Какие задачи интересуют ребят больше всего?
Я могу говорить только за тех, кто учится у меня. Им интересны алгебраические задачи, но не в том утрированном виде, в котором алгебра понимается в школе. Их интересуют группы, кольца, поля, различные алгебраические структуры, отношения между ними. Конструкции математического анализа, функционального анализа, комплексные переменные идут гораздо хуже из-за сложности теорий. Они требуют более серьезной подготовки, которую трудно дать даже в рамках университетского курса, кроме того, очень трудно представить задачу по математическому анализу, которая бы не была вычурной. Мы предпочитаем задачи на стыке алгебры и геометрии, когда можно наглядно представить, что и как устроено, — комбинаторику, теорию вероятностей.
Можно по-разному относиться к тому, как именно привить интерес к науке. Например, многие придерживаются взгляда, что ребенка нельзя лишать математического детства. Пусть он участвует в олимпиадах, решает загадки, зачем его сразу окунать во взрослые проблемы. Но это хорошо работает до поры до времени, так как олимпиада нацеливает на спортивные достижения. Олимпиадник постепенно начинает утрачивать интерес к проблеме, если она не решается в течение нескольких часов. Мы предпочитаем не спринтеров, а стайеров, которые могут думать над проблемой не пять, а пять тысяч, а то и больше часов.
В Петербурге и в России есть нужная инфраструктура для того, чтобы заинтересовать школьников «большой наукой»?
Если говорить о тех же олимпиадах, мне кажется, этот формат соревнований умер, когда в него пришли чиновники. Когда не было всероссийской и еще даже всесоюзной олимпиады, она была замечательным средством поиска одаренных детей. Такого ребенка находили и брались учить, он уже не бегал по соревнованиям. А сейчас школьная олимпиада утратила свою поисковую функцию, у нас формируются профессиональные касты, и, начиная с седьмых классов, новые имена на городских олимпиадах появляться перестают. Да и олимпиадных центров в стране немного. Если раньше российская команда занимала второе место на Международной олимпиаде школьников, это были ужас и разборки в тренерском штабе, а сейчас даже восьмое место воспринимается нормально.
А как обстоят дела с музеями, лабораториями?

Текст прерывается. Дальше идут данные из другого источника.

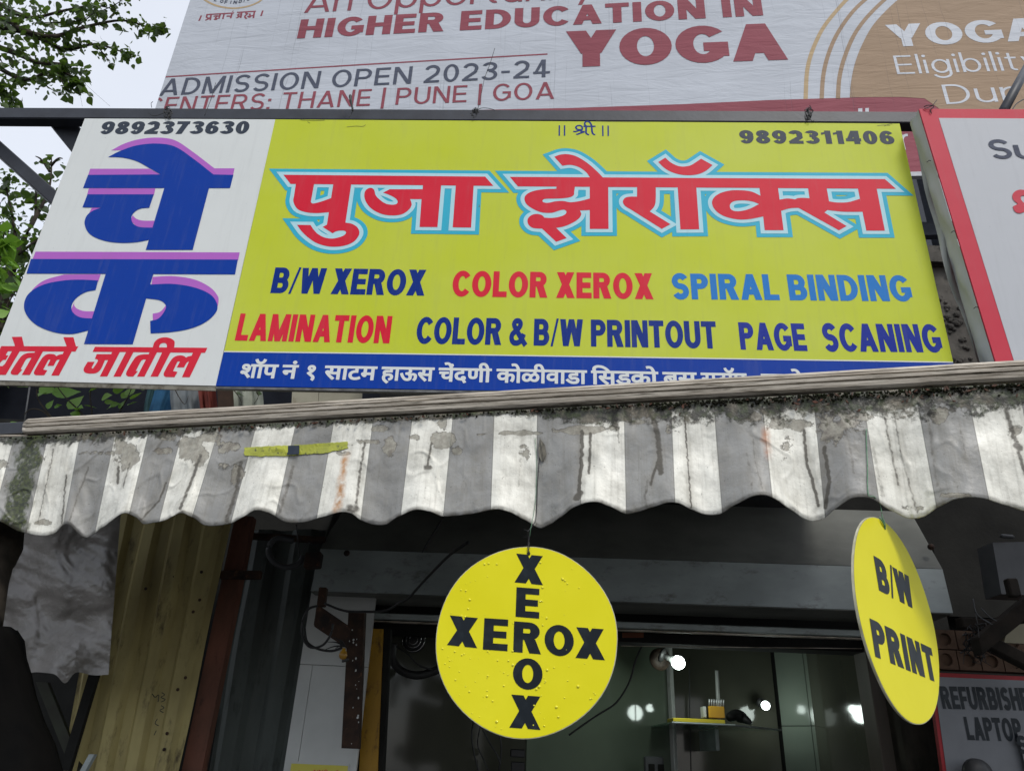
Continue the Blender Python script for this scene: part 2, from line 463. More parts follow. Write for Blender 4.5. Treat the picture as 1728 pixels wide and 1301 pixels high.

Это правильный путь развития. Когда-то нужно решиться сделать первый шаг в науку, для этого у школьника должны засветиться глаза, а где этому произойти, как не в музее или не в популярной лаборатории. В Москве для этого есть Политехнический музей, в Петербурге — ряд вузов, в том числе Университет ИТМО с замечательными оптическими выставками. Они дают очень хорошие возможности для того, чтобы замотивировать школьника и объяснить ему, что такое современная наука.
Что нас ждет на Балтийском научно-инженерном конкурсе в этом году?
Сильные секции. Секция математики, однозначно, будет сильной. Про остальные нужно спрашивать экспертов, но как математик я, конечно, сунул нос в исследования по своему профилю — там порядка двенадцати высокопрофессиональных работ. Это очень много, ни один конкурс столько не собирает. Всего нам прислали более 100 работ по математике, из них мы отобрали около 60, в которых есть рациональное зерно и элемент исследования. Это самый главный критерий допуска: рефераты мы отклоняем сразу. Теперь наша задача в том, чтобы на конкурс пришли специалисты в областях по тематикам работ и дискуссия с конкурсантами была интересной.
В стране нужно создавать условия для того, чтобы ребята из нее не уезжали, чтобы чувствовали, что они нужны здесь. Наш конкурс хорош тем, что на него придет очень много неравнодушных взрослых. Им будет интересно общаться с ребятами, а, когда твоя первая научная работа вызывает интерес известных и авторитетных людей, — это очень мощная подпитка. Ребята будут это чувствовать, потому что скрыть этот интерес невозможно.